Surgem epidemias pasmosas, a matar e a enfermar milhares de pessoas, que vêm mostrar a falta de hospitais na cidade, a má localização dos existentes. Pede-se à construção de outros bem situados; e o governo responde que não pode fazer porque não tem verba, não tem dinheiro. E o Brasil é um país rico (...)”. (País rico, Marginália, 8 de maio de 1920).
João do Rio
João do Rio nasceu no dia 5 de agosto de 1881, no Rio de Janeiro. Faleceu na mesma cidade, no dia 23 de junho de 1921
João do Rio é um dos pseudônimos de João Paulo Emílio Cristóvão dos Santos Coelho Barreto, considerado pela historiografia como o maior jornalista de seu tempo. Além de jornalista, João do Rio foi escritor e precursor da crônica social moderna: sua obra foi produzida a partir da observação direta da vida e da linguagem de diferentes grupos sociais do Rio de Janeiro do início do século XX. Figura querida e popular, João transitava com facilidade entre as camadas populares e marginalizadas, produzindo crônicas que investigavam a vida da gente esquecida com grande realismo e sensibilidade.

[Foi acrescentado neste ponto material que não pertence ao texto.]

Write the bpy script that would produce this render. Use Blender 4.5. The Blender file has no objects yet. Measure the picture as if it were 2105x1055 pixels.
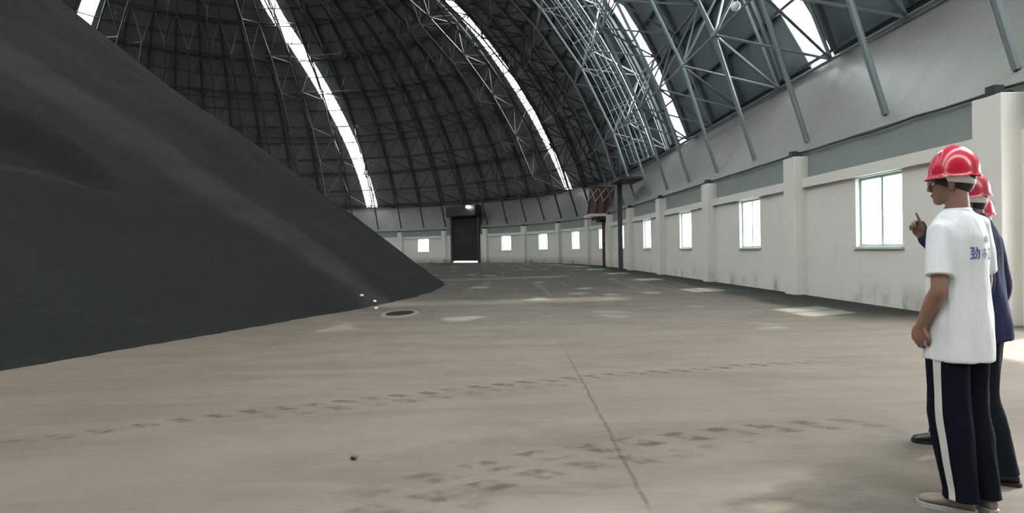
import bpy, bmesh, math, random
from mathutils import Vector, Matrix, noise
from math import sin, cos, pi, sqrt, hypot, atan2
random.seed(7)
sc = bpy.context.scene
C = sc.collection

# ------------------------------------------------------------------ camera
F_PX, PITCH, ROLL, CAM_H = 1150.0, -0.0128, 0.0209, 1.3017
cam = bpy.data.cameras.new('camera'); cam_o = bpy.data.objects.new('camera', cam); C.objects.link(cam_o)
cam.sensor_width = 36; cam.lens = F_PX / 2105 * 36; cam.clip_start = 0.05; cam.clip_end = 500
_F = Vector((0, cos(PITCH), sin(PITCH))); _U = Vector((0, -sin(PITCH), cos(PITCH))); _R = Vector((1, 0, 0))
_r = _R * cos(ROLL) - _U * sin(ROLL); _u = _R * sin(ROLL) + _U * cos(ROLL)
cam_o.matrix_world = Matrix(((_r.x, _u.x, -_F.x, 0), (_r.y, _u.y, -_F.y, 0), (_r.z, _u.z, -_F.z, CAM_H), (0, 0, 0, 1)))
sc.camera = cam_o
# ------------------------------------------------------------------ sky and exposure
world = bpy.data.worlds.new('overcast_sky'); sc.world = world; world.use_nodes = True
wn = world.node_tree.nodes; wl = world.node_tree.links
for n in list(wn): wn.remove(n)
wo = wn.new('ShaderNodeOutputWorld'); wb = wn.new('ShaderNodeBackground')
wb.inputs[0].default_value = (0.93, 0.97, 1.0, 1); wb.inputs[1].default_value = 10.0
wl.new(wb.outputs[0], wo.inputs[0])
sc.view_settings.view_transform = 'Standard'; sc.view_settings.look = 'None'
sc.view_settings.gamma = 1; sc.view_settings.use_curve_mapping = False
sc.view_settings.exposure = 0.78
sc.cycles.use_denoising = True
sc.cycles.max_bounces = 8; sc.cycles.diffuse_bounces = 5; sc.cycles.transparent_max_bounces = 8
sc.cycles.caustics_reflective = False; sc.cycles.caustics_refractive = False

sun = bpy.data.lights.new('hazy_sun', 'SUN'); sun.energy = 9.0; sun.angle = math.radians(2.5); sun.color = (1.0, .97, .92)
sun_o = bpy.data.objects.new('hazy_sun', sun); C.objects.link(sun_o)
sun_o.rotation_euler = Vector((1.0, .38, 1.08)).to_track_quat('Z', 'Y').to_euler()

# ------------------------------------------------------------------ plan of the building: two long walls and round ends
XW, TH, ZS, A_R = 7.8339, 0.0332, 37.7192, 27.2464     # wall at the camera, its slight turn, straight length, end radius
S0W, LB = 11.3974, 5.7016                              # first window and bay length along the wall
S_NEAR = -14.0
R_S, HZ = 30.7, -3.9 + CAM_H                           # roof shell radius and the height of its centre
D_ = Vector((-sin(TH), cos(TH))); N_ = Vector((-cos(TH), -sin(TH)))
FARC = Vector((XW, 0)) + D_ * ZS + N_ * A_R
NEARC = Vector((XW, 0)) + D_ * S_NEAR + N_ * A_R
S_FAR = ZS + pi * A_R
S_LEFT = S_FAR + (ZS - S_NEAR)
S_END = S_LEFT + pi * A_R
def P(s, n, z):
    """point s metres along the right wall and round the far end, n metres inward, z high"""
    if s < S_NEAR:
        ph = (S_NEAR - s) / A_R
        q = NEARC - N_ * (A_R - n) * cos(ph) - D_ * (A_R - n) * sin(ph)
    elif s <= ZS:
        q = Vector((XW, 0)) + D_ * s + N_ * n
    elif s <= S_FAR:
        ph = (s - ZS) / A_R
        q = FARC - N_ * (A_R - n) * cos(ph) + D_ * (A_R - n) * sin(ph)
    elif s <= S_LEFT:
        q = FARC + N_ * (A_R - n) - D_ * (s - S_FAR)
    else:
        ph = (s - S_LEFT) / A_R
        q = NEARC + N_ * (A_R - n) * cos(ph) - D_ * (A_R - n) * sin(ph)
    return Vector((q.x, q.y, z))
def shell(s, t, r=R_S):
    return P(s, A_R - r * cos(t), HZ + r * sin(t))

# ------------------------------------------------------------------ materials
class M:
    def __init__(s, name):
        s.m = bpy.data.materials.new(name); s.m.use_nodes = True
        s.t = s.m.node_tree; s.n = s.t.nodes; s.l = s.t.links
        s.b = s.n['Principled BSDF']; s.out = s.n['Material Output']
    def new(s, typ, **k):
        n = s.n.new(typ)
        for a, v in k.items(): setattr(n, a, v)
        return n
    def coord(s, kind='Object'):
        return s.new('ShaderNodeTexCoord').outputs[kind]
    def pos(s): return s.new('ShaderNodeNewGeometry').outputs['Position']
    def mapping(s, v, sc_=(1, 1, 1), loc=(0, 0, 0)):
        n = s.new('ShaderNodeMapping'); s.l.new(v, n.inputs[0]); n.inputs['Scale'].default_value = sc_; n.inputs['Location'].default_value = loc
        return n.outputs[0]
    def noise(s, v, scale, detail=4, rough=.55, dist=0):
        n = s.new('ShaderNodeTexNoise'); s.l.new(v, n.inputs['Vector']); n.inputs['Scale'].default_value = scale
        n.inputs['Detail'].default_value = detail; n.inputs['Roughness'].default_value = rough; n.inputs['Distortion'].default_value = dist
        return n.outputs['Fac']
    def put(s, sock, v):
        if isinstance(v, (int, float)): sock.default_value = v
        elif isinstance(v, tuple): sock.default_value = v if len(v) == 4 else (*v, 1)
        else: s.l.new(v, sock)
    def math(s, op, a, b=0.0, c=0.0, clamp=False):
        n = s.new('ShaderNodeMath', operation=op, use_clamp=clamp)
        s.put(n.inputs[0], a); s.put(n.inputs[1], b); s.put(n.inputs[2], c)
        return n.outputs[0]
    def ramp(s, v, lo, hi, a=0.0, b=1.0, smooth=True):
        n = s.new('ShaderNodeMapRange'); n.interpolation_type = 'SMOOTHSTEP' if smooth else 'LINEAR'
        s.put(n.inputs[0], v); n.inputs[1].default_value = lo; n.inputs[2].default_value = hi; n.inputs[3].default_value = a; n.inputs[4].default_value = b
        return n.outputs[0]
    def mix(s, f, a, b, mode='MIX'):
        n = s.new('ShaderNodeMix', data_type='RGBA', blend_type=mode)
        s.put(n.inputs[0], f); s.put(n.inputs[6], a); s.put(n.inputs[7], b)
        return n.outputs[2]
    def xyz(s, v):
        n = s.new('ShaderNodeSeparateXYZ'); s.l.new(v, n.inputs[0]); return n.outputs
    def color(s, v): s.put(s.b.inputs['Base Color'], v)
    def set(s, rough=.6, metal=0, spec=.5):
        s.b.inputs['Roughness'].default_value = rough; s.b.inputs['Metallic'].default_value = metal; s.b.inputs['Specular IOR Level'].default_value = spec
    def bump(s, h, strength=.3, dist=.02):
        n = s.new('ShaderNodeBump'); s.l.new(h, n.inputs['Height']); n.inputs['Strength'].default_value = strength; n.inputs['Distance'].default_value = dist
        s.l.new(n.outputs[0], s.b.inputs['Normal'])
MAT = {}
def simple(name, col, rough=.6, metal=0, var=.12, scale=6, spec=.5, bump=0):
    m = M(name); v = m.coord()
    f = m.noise(v, scale)
    m.color(m.mix(f, tuple(c * (1 - var) for c in col), tuple(min(1, c * (1 + var)) for c in col)))
    m.set(rough, metal, spec)
    if bump: m.bump(m.noise(v, scale * 4), bump, .01)
    MAT[name] = m.m; return m.m
simple('coal_lump', (.03, .033, .034), .45, 0, .3, 20, .6, .4)
simple('pale_stone', (.42, .43, .42), .7, 0, .15, 20)
simple('red_helmet', (.43, .012, .034), .22, 0, .05, 3, .6)
simple('dark_red_helmet', (.30, .012, .025), .3, 0, .05, 3, .6)
simple('white_plastic', (.80, .79, .76), .5, 0, .04)
simple('hair', (.012, .011, .012), .6, 0, .3, 60)
simple('navy_cloth', (.020, .025, .058), .9, 0, .25, 9, .1, .3)
simple('black_trousers', (.0045, .0065, .0105), .9, 0, .3, 9, .06, .3)
simple('stripe_cloth', (.46, .48, .43), .85, 0, .08, 9, .2)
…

“Eu amo a rua. Esse sentimento de natureza toda íntima não vos seria revelado por mim se não julgasse, e razões não tivesse para julgar, que este amor assim absoluto e assim exagerado é partilhado por todos vós. Nós somos irmãos, nós nos sentimos parecidos e iguais; nas cidades, nas aldeias, nos povoados, não porque soframos, com a dor e os desprazeres, a lei e a polícia, mas porque nos une, nivela e agremia o amor da rua. É este mesmo o sentimento imperturbável e indissolúvel, o único que, como a própria vida, resiste às idades e às épocas. Tudo se transforma, tudo varia — o amor, o ódio, o egoísmo. Hoje é mais amargo o riso, mais dolorosa a ironia. Os séculos passam, deslizam, levando as coisas fúteis e os acontecimentos notáveis. Só persiste e fica, legado das gerações cada vez maior, o amor da rua (...)”. ( A rua, em “A alma encantadora das ruas”).